┌─ Listing

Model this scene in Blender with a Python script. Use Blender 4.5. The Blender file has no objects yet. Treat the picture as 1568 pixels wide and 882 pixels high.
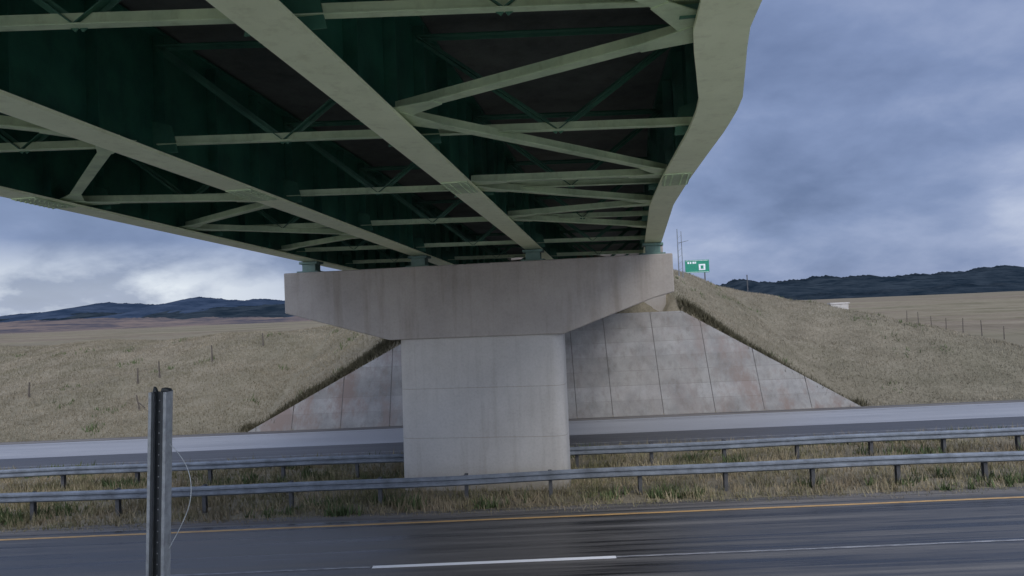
import bpy, math, random
import numpy as np
from mathutils import Vector, Matrix
random.seed(4); rng=np.random.default_rng(4)
scene=bpy.context.scene
scene.view_settings.view_transform='Standard'
try: scene.view_settings.look='None'
except: pass
scene.view_settings.exposure=0

# ------------------------------------------------------------ materials
def newmat(name):
    m=bpy.data.materials.new(name); m.use_nodes=True
    nt=m.node_tree; b=nt.nodes['Principled BSDF']
    return m,nt,b
def N(nt,t,**k):
    n=nt.nodes.new(t)
    for a,v in k.items(): setattr(n,a,v)
    return n
def pos(nt,scale=(1,1,1)):
    g=N(nt,'ShaderNodeNewGeometry'); mp=N(nt,'ShaderNodeMapping')
    mp.inputs['Scale'].default_value=scale
    nt.links.new(g.outputs['Position'],mp.inputs['Vector']); return mp.outputs[0]
def noise(nt,vec,scale,detail=5,rough=.6):
    n=N(nt,'ShaderNodeTexNoise'); n.inputs['Scale'].default_value=scale
    n.inputs['Detail'].default_value=detail; n.inputs['Roughness'].default_value=rough
    nt.links.new(vec,n.inputs['Vector']); return n.outputs['Fac']
def ramp(nt,fac,stops):
    r=N(nt,'ShaderNodeValToRGB'); e=r.color_ramp.elements
    while len(e)<len(stops): e.new(.5)
    for el,(p,c) in zip(e,stops):
        el.position=p; el.color=(*c,1) if len(c)==3 else c
    nt.links.new(fac,r.inputs[0]); return r.outputs[0]
def mix(nt,a,b,fac,mode='MIX'):
    m=N(nt,'ShaderNodeMix',data_type='RGBA',blend_type=mode)
    for v,i in ((a,6),(b,7)):
        if isinstance(v,tuple): m.inputs[i].default_value=(*v,1)
        else: nt.links.new(v,m.inputs[i])
    if isinstance(fac,(int,float)): m.inputs[0].default_value=fac
    else: nt.links.new(fac,m.inputs[0])
    return m.outputs[2]
def maprange(nt,v,a,b,c,d):
    m=N(nt,'ShaderNodeMapRange'); nt.links.new(v,m.inputs[0])
    for i,x in enumerate((a,b,c,d)): m.inputs[i+1].default_value=x
    return m.outputs[0]
def math_(nt,op,a,b=None):
    m=N(nt,'ShaderNodeMath',operation=op)
    for i,v in enumerate((a,b)):
        if v is None: continue
        if isinstance(v,(int,float)): m.inputs[i].default_value=v
        else: nt.links.new(v,m.inputs[i])
    return m.outputs[0]
def bump(nt,b,h,strength=.3,dist=.05):
    n=N(nt,'ShaderNodeBump'); n.inputs['Strength'].default_value=strength; n.inputs['Distance'].default_value=dist
    nt.links.new(h,n.inputs['Height']); nt.links.new(n.outputs[0],b.inputs['Normal'])

def concrete(name,base,dark,stain=None,bands=False,st=.65,lift=None):
    m,nt,b=newmat(name)
    n1=noise(nt,pos(nt),.6,6,.65); n2=noise(nt,pos(nt,(3,3,.25)),1.0,5,.6); n3=noise(nt,pos(nt),14,4,.7)
    c=ramp(nt,n1,[(.3,dark),(.62,base)])
    c=mix(nt,c,mix(nt,c,(.62,.58,.53),1,'MULTIPLY'),maprange(nt,n2,.5,.75,0,st))
    c=mix(nt,c,mix(nt,c,(.78,.78,.78),1,'MULTIPLY'),maprange(nt,n3,.45,.7,0,.5))
    if lift:   # pour joints
        g=N(nt,'ShaderNodeNewGeometry'); s=N(nt,'ShaderNodeSeparateXYZ'); nt.links.new(g.outputs['Position'],s.inputs[0])
        wob=math_(nt,'MULTIPLY',math_(nt,'SUBTRACT',n1,.5),.04)
        zz_=math_(nt,'ADD',s.outputs[2],wob)
        for h in lift:
            k=math_(nt,'LESS_THAN',math_(nt,'ABSOLUTE',math_(nt,'SUBTRACT',zz_,h)),.012)
            c=mix(nt,c,mix(nt,c,(.75,.73,.7),1,'MULTIPLY'),k)
        c=mix(nt,c,mix(nt,c,(.68,.64,.56),1,'MULTIPLY'),math_(nt,'MULTIPLY',maprange(nt,s.outputs[2],.15,1.0,1,0),maprange(nt,n1,.4,.6,.4,1)))
    if stain:
        n4=noise(nt,pos(nt,(1.1,1,.5)),.55,6,.7)
        g=N(nt,'ShaderNodeNewGeometry'); s=N(nt,'ShaderNodeSeparateXYZ'); nt.links.new(g.outputs['Position'],s.inputs[0])
        side=maprange(nt,math_(nt,'ABSOLUTE',math_(nt,'SUBTRACT',s.outputs[0],2.5)),6,12,.2,1)
        c=mix(nt,c,stain,math_(nt,'MULTIPLY',side,maprange(nt,n4,.45,.60,0,.95)))
    if bands:
        g=N(nt,'ShaderNodeNewGeometry'); s=N(nt,'ShaderNodeSeparateXYZ'); nt.links.new(g.outputs['Position'],s.inputs[0])
        fr=math_(nt,'FRACT',math_(nt,'MULTIPLY',s.outputs[2],1.22))
        ln=math_(nt,'LESS_THAN',fr,.03)
        c=mix(nt,c,mix(nt,c,(.6,.57,.54),1,'MULTIPLY'),math_(nt,'MULTIPLY',ln,maprange(nt,n1,.4,.6,.1,.7)))
        fl=math_(nt,'FLOOR',math_(nt,'MULTIPLY',s.outputs[2],1.22))
        w=N(nt,'ShaderNodeTexWhiteNoise',noise_dimensions='1D'); nt.links.new(fl,w.inputs['W'])
        c=mix(nt,c,mix(nt,c,(.86,.85,.83),1,'MULTIPLY'),w.outputs['Value'])
    nt.links.new(c,b.inputs['Base Color']); b.inputs['Roughness'].default_value=.9
    bump(nt,b,n3,.25,.02); return m
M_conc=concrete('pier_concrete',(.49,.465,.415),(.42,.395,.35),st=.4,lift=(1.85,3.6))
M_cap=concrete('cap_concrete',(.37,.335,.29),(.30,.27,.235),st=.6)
M_wall=concrete('slope_wall_concrete',(.30,.29,.265),(.185,.178,.165),stain=(.20,.155,.13),bands=True)
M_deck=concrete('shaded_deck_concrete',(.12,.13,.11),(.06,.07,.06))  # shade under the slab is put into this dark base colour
M_head=concrete('headwall_concrete',(.5,.47,.42),(.35,.33,.3))
M_bounce=concrete('pale_bounce_concrete',(.62,.60,.55),(.5,.48,.43))  # for the unseen slabs added as a light reflector

def paint(name,a,bcol,rough=.5,dirt=.8):
    m,nt,b=newmat(name)
    n1=noise(nt,pos(nt),1.1,6,.65); n2=noise(nt,pos(nt,(1,1,.3)),5,5,.7)
    c=ramp(nt,n1,[(.3,bcol),(.65,a)])
    c=mix(nt,c,mix(nt,c,(.66,.64,.56),1,'MULTIPLY'),maprange(nt,n2,.52,.75,0,dirt))
    nt.links.new(c,b.inputs['Base Color']); b.inputs['Roughness'].default_value=rough
    bump(nt,b,n2,.1,.01); return m
M_flange=paint('sage_flange_paint',(.88,.94,.62),(.78,.84,.54),.5,.5)
M_brace=paint('sage_brace_paint',(.58,.70,.42),(.34,.45,.27),.5,.7)
M_web=paint('shaded_green_web_paint',(.032,.14,.085),(.012,.062,.043),.45)  # shade on the webs is put into this darker green
M_frame=paint('mid_green_frame_paint',(.055,.17,.10),(.022,.085,.055),.5)
M_bear=paint('bearing_paint',(.12,.21,.17),(.06,.12,.10))

def road(name,c1,c2,r1,r2,streak=(.035,1.6,1),lo=.36,hi=.62):
    m,nt,b=newmat(name)
    s=noise(nt,pos(nt,streak),1.5,6,.65); s2=noise(nt,pos(nt,(.12,3.2,1)),1.2,5,.7); f=noise(nt,pos(nt),45,3,.8)
    mm=math_(nt,'ADD',math_(nt,'MULTIPLY',s,.6),math_(nt,'MULTIPLY',s2,.4))
    c=ramp(nt,mm,[(lo,c1),(hi,c2)])
    c=mix(nt,c,mix(nt,c,(.55,.55,.55),1,'MULTIPLY'),maprange(nt,f,.4,.65,0,.7))
    nt.links.new(c,b.inputs['Base Color'])
    nt.links.new(maprange(nt,mm,.38,.62,r1,r2),b.inputs['Roughness'])
    bump(nt,b,f,.25,.01); return m
M_road=road('wet_asphalt',(.016,.016,.018),(.17,.16,.145),.18,.6,(.03,1.9,1),.43,.60)
M_road2=road('pale_sheen_asphalt',(.24,.245,.255),(.40,.40,.405),.35,.6)  # grazing wet sheen is put into the pale base colour
M_road3=road('dark_lane_asphalt',(.04,.042,.046),(.09,.09,.095),.4,.6)
M_should=road('shoulder_asphalt',(.06,.055,.05),(.22,.20,.175),.6,.85,lo=.42,hi=.58)
def worn(name,col,under,lo,hi):
    m,nt,b=newmat(name)
    n=noise(nt,pos(nt,(.6,6,1)),4,5,.75); c=mix(nt,under,col,maprange(nt,n,lo,hi,0,1))
    nt.links.new(c,b.inputs['Base Color']); b.inputs['Roughness'].default_value=.55; return m
M_white=worn('white_paint',(.85,.85,.83),(.3,.3,.3),.26,.38)
M_wornw=worn('worn_white_paint',(.40,.40,.40),(.06,.06,.06),.38,.6)
M_yel=worn('yellow_paint',(.62,.37,.13),(.20,.14,.08),.3,.58)

def groundmat():
    m,nt,b=newmat('dry_grassland')
    g=N(nt,'ShaderNodeNewGeometry'); s=N(nt,'ShaderNodeSeparateXYZ'); nt.links.new(g.outputs['Position'],s.inputs[0])
    big=noise(nt,pos(nt),.035,6,.6); med=noise(nt,pos(nt),.5,6,.7); fine=noise(nt,pos(nt),6,4,.8)
    c=ramp(nt,med,[(.3,(.14,.122,.085)),(.5,(.21,.182,.13)),(.7,(.29,.252,.185))])
    c=mix(nt,c,ramp(nt,big,[(.35,(.14,.132,.085)),(.6,(.26,.222,.16))]),.45)
    c=mix(nt,c,mix(nt,c,(.45,.45,.4),1,'MULTIPLY'),maprange(nt,fine,.45,.7,0,.7))
    f1=noise(nt,pos(nt,(.25,1.6,1)),.014,6,.65)
    far=ramp(nt,f1,[(.32,(.14,.13,.085)),(.45,(.245,.21,.14)),(.56,(.205,.165,.12)),(.68,(.31,.27,.185))])
    far=mix(nt,far,mix(nt,far,(.6,.6,.5),1,'MULTIPLY'),maprange(nt,med,.45,.7,0,.6))
    far=mix(nt,far,mix(nt,far,(.5,.52,.45),1,'MULTIPLY'),maprange(nt,noise(nt,pos(nt,(.5,1,1)),.09,6,.7),.5,.65,0,.6))
    c=mix(nt,c,far,maprange(nt,s.outputs[1],60,130,0,1))
    nt.links.new(c,b.inputs['Base Color']); b.inputs['Roughness'].default_value=1; b.inputs['Specular IOR Level'].default_value=.1
    bump(nt,b,math_(nt,'ADD',med,math_(nt,'MULTIPLY',fine,.4)),.4,.15); return m
M_ground=groundmat()
def grassmat(name,stops,sc=1.2,big=None):
    m,nt,b=newmat(name)
    n=noise(nt,pos(nt),sc,4,.8); n2=noise(nt,pos(nt),9,2,.8)
    f=math_(nt,'ADD',math_(nt,'MULTIPLY',n,.6),math_(nt,'MULTIPLY',n2,.4))
    c=ramp(nt,f,stops)
    if big:
        c=mix(nt,c,big,maprange(nt,noise(nt,pos(nt),.16,4,.6),.45,.62,0,.6))
    nt.links.new(c,b.inputs['Base Color']); b.inputs['Roughness'].default_value=.9; b.inputs['Specular IOR Level'].default_value=.15
    return m
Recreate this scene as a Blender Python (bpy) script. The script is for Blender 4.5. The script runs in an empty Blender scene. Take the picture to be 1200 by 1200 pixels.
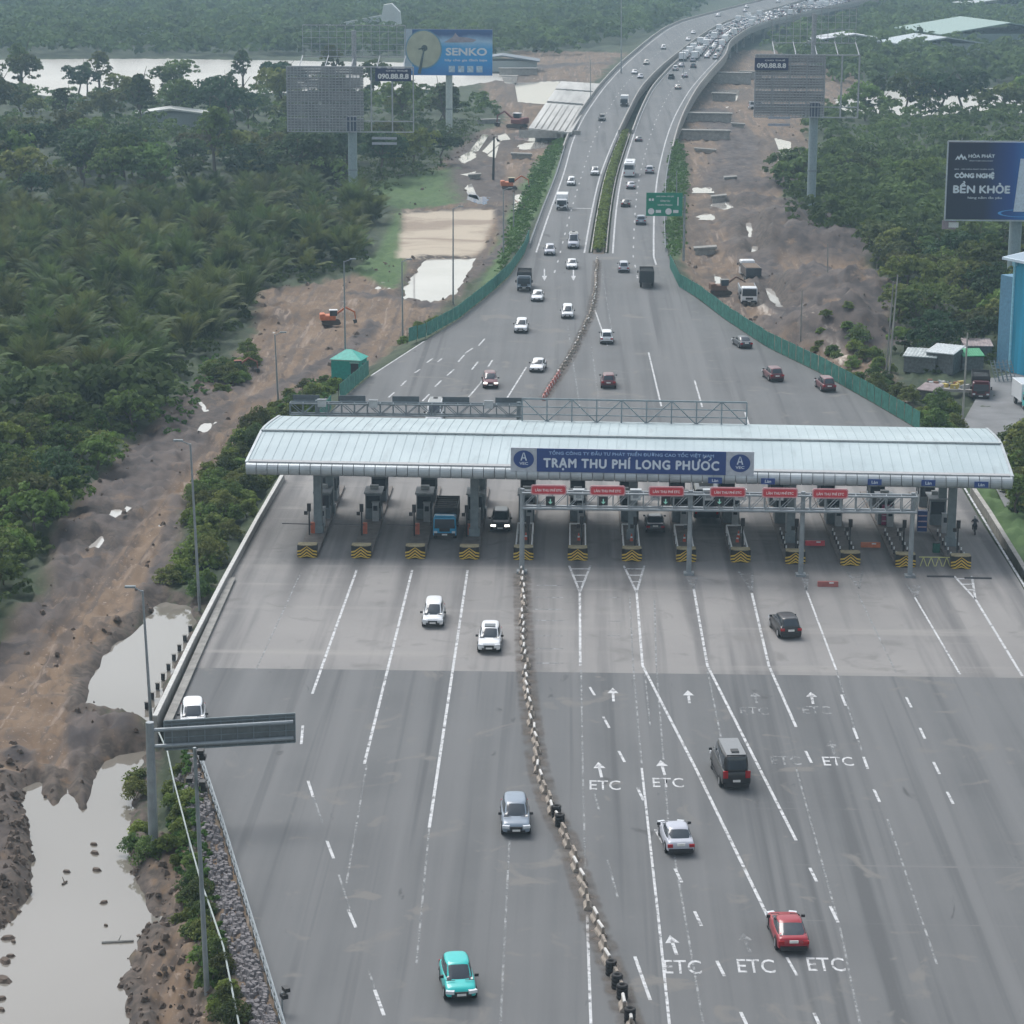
import bpy, bmesh, math, random
import numpy as np
from mathutils import Vector, Matrix
random.seed(7); RNG = np.random.default_rng(11)
S = bpy.context.scene; C = S.collection
# ------------------------------------------------------------------ camera
CH, CF = 57.9, 2900.0
PIT, YAW, ROLL = math.radians(13.76), math.radians(1.38), 0.005
RM = Matrix.Rotation(YAW, 3, 'Z') @ Matrix.Rotation(math.pi/2-PIT, 3, 'X') @ Matrix.Rotation(ROLL, 3, 'Z')
cam = bpy.data.objects.new('camera', bpy.data.cameras.new('camera')); C.objects.link(cam)
cam.matrix_world = Matrix.Translation((0, 0, CH)) @ RM.to_4x4()
cam.data.sensor_width = 36; cam.data.lens = 36*CF/1200; cam.data.clip_start = 1; cam.data.clip_end = 30000
S.camera = cam
S.render.resolution_x = S.render.resolution_y = 1024
# ------------------------------------------------------------------ light
SUN_EL, SUN_ROT = math.radians(56), math.radians(-35)
w = bpy.data.worlds.new('World'); S.world = w; w.use_nodes = True
nt = w.node_tree; nt.nodes.clear()
sky = nt.nodes.new('ShaderNodeTexSky'); sky.sky_type = 'NISHITA'; sky.sun_disc = False
sky.sun_elevation = SUN_EL; sky.sun_rotation = SUN_ROT; sky.air_density = 1.6; sky.dust_density = 3.0; sky.ozone_density = 1.0
hs = nt.nodes.new('ShaderNodeHueSaturation'); hs.inputs['Saturation'].default_value = 0.46
bg = nt.nodes.new('ShaderNodeBackground'); bg.inputs['Strength'].default_value = 0.122
wo = nt.nodes.new('ShaderNodeOutputWorld')
nt.links.new(sky.outputs[0], hs.inputs['Color']); nt.links.new(hs.outputs[0], bg.inputs['Color']); nt.links.new(bg.outputs[0], wo.inputs['Surface'])
sl = bpy.data.lights.new('sun', 'SUN'); sl.energy = 1.45; sl.angle = math.radians(32); sl.color = (1, .98, .96)
sun = bpy.data.objects.new('sun', sl); C.objects.link(sun)
sd = Vector((math.cos(SUN_EL)*math.sin(-SUN_ROT)*-1, math.cos(SUN_EL)*math.cos(SUN_ROT), math.sin(SUN_EL)))
sun.rotation_euler = sd.to_track_quat('Z', 'Y').to_euler(); sun.location = (0, 0, 300)
S.view_settings.view_transform = 'Standard'; S.view_settings.look = 'None'; S.view_settings.gamma = 1
S.view_settings.exposure = 0.60
# ------------------------------------------------------------------ helpers
def ray(px, py):
    return RM @ Vector(((px-600)/CF, -(py-600)/CF, -1.0))
def P(px, py, z=0.0):
    d = ray(px, py); t = (z-CH)/d.z
    return Vector((d.x*t, d.y*t, z))
def PY(px, py, Y):
    d = ray(px, py); t = Y/d.y
    return Vector((d.x*t, Y, CH+d.z*t))
def hexc(h):
    h = h.lstrip('#'); v = [int(h[i:i+2], 16)/255 for i in (0, 2, 4)]
    return tuple(((x+.055)/1.055)**2.4 if x > .04045 else x/12.92 for x in v)
MATS = {}
def mat(name, col, rough=.6, metal=0., var=.12, scale=3., spec=.5, bump=0., stretch=None, coat=0., rnd=0.):
    if name in MATS: return MATS[name]
    m = bpy.data.materials.new(name); m.use_nodes = True; MATS[name] = m
    n = m.node_tree; b = n.nodes['Principled BSDF']
    b.inputs['Roughness'].default_value = rough; b.inputs['Metallic'].default_value = metal
    b.inputs['Specular IOR Level'].default_value = spec; b.inputs['Coat Weight'].default_value = coat
    tc = n.nodes.new('ShaderNodeTexCoord'); mp = n.nodes.new('ShaderNodeMapping')
    n.links.new(tc.outputs['Object'], mp.inputs[0])
    if stretch: mp.inputs['Scale'].default_value = stretch
    nz = n.nodes.new('ShaderNodeTexNoise'); nz.inputs['Scale'].default_value = scale; nz.inputs['Detail'].default_value = 5
    n.links.new(mp.outputs[0], nz.inputs['Vector'])
    r = n.nodes.new('ShaderNodeMapRange'); r.inputs[1].default_value = .3; r.inputs[2].default_value = .7
    r.inputs[3].default_value = 1-var; r.inputs[4].default_value = 1+var
    n.links.new(nz.outputs['Fac'], r.inputs[0])
    mx = n.nodes.new('ShaderNodeMix'); mx.data_type = 'RGBA'; mx.blend_type = 'MULTIPLY'; mx.inputs[0].default_value = 1
    mx.inputs[6].default_value = (*col, 1); n.links.new(r.outputs[0], mx.inputs[7])
    out = mx.outputs[2]
    if rnd:
        oi = n.nodes.new('ShaderNodeObjectInfo'); h = n.nodes.new('ShaderNodeHueSaturation')
        a = n.nodes.new('ShaderNodeMapRange'); a.inputs[3].default_value = 1-rnd; a.inputs[4].default_value = 1+rnd
        a2 = n.nodes.new('ShaderNodeMapRange'); a2.inputs[3].default_value = .5-rnd*.09; a2.inputs[4].default_value = .5+rnd*.06
        ml = n.nodes.new('ShaderNodeMath'); ml.operation = 'MULTIPLY'; ml.inputs[1].default_value = 7.31
        fr = n.nodes.new('ShaderNodeMath'); fr.operation = 'FRACT'
        n.links.new(oi.outputs['Random'], a.inputs[0]); n.links.new(oi.outputs['Random'], ml.inputs[0]); n.links.new(ml.outputs[0], fr.inputs[0])
        n.links.new(fr.outputs[0], a2.inputs[0]); n.links.new(a.outputs[0], h.inputs['Value']); n.links.new(a2.outputs[0], h.inputs['Hue'])
        n.links.new(out, h.inputs['Color']); out = h.outputs[0]
    n.links.new(out, b.inputs['Base Color'])
    if bump:
        bp = n.nodes.new('ShaderNodeBump'); bp.inputs['Strength'].default_value = bump; bp.inputs['Distance'].default_value = .05
        n.links.new(nz.outputs['Fac'], bp.inputs['Height']); n.links.new(bp.outputs[0], b.inputs['Normal'])
    return m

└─

:: Required work ::
In the entries above, find the line that contains "scene.view_settings.exposure=0", then repeat exactly every line from the first one through that line, with no pictures.

:: Exercise answer ::
Model this scene in Blender with a Python script. Use Blender 4.5. The Blender file has no objects yet. Treat the picture as 1568 pixels wide and 882 pixels high.
import bpy, math, random
import numpy as np
from mathutils import Vector, Matrix
random.seed(4); rng=np.random.default_rng(4)
scene=bpy.context.scene
scene.view_settings.view_transform='Standard'
try: scene.view_settings.look='None'
except: pass
scene.view_settings.exposure=0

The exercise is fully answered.